El antifascismo como fuerza movilizadora: Fanny Edelman y la Federación Democrática Internacional de Mujeres (FDIM)
Keywords:
Gender, Antifascism, Communism, Fanny Edelman, FDIMAbstract
This study of the political life of Fanny Edelman addresses three questions: How can we understand and define what is "antifascist activism"? What are some of the historical transformations of antifascism as a strategy of mobilization? And what do we learn about the strategies of antifascist activism from the perspective of gender as a category of historical analysis? I propose that the focus on Fanny Edelman’s life and her activism in Argentina, in Spain, and especially in international organizations like the Women’s International Democratic Federation (WIDF) allows us to better understand the role of the individual in collective political action – thereby overcoming the misunderstandings that prevail in some histories of parties or other political organizations that suggest there are no differences between the stories of individual lives and those of political institutions.

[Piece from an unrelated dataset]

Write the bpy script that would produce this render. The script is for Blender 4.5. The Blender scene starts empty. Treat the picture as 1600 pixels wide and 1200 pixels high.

Through the biographical lens we can trace specific mobilization strategies and link those to the wide range of antifascist activisms - as well as to national and international changes. Here, I adopt some of the central ideas presented in the analytical framework proposed by Andrés Bisso, who examines antifascism, a global phenomenon, on the local level - and who shows the role antifascism has played in the construction of political identities. Inspired by his way of connecting global and local levels, I argue that we can conceptualize the WIDF as an institutional representation of antifascist activism in a global context.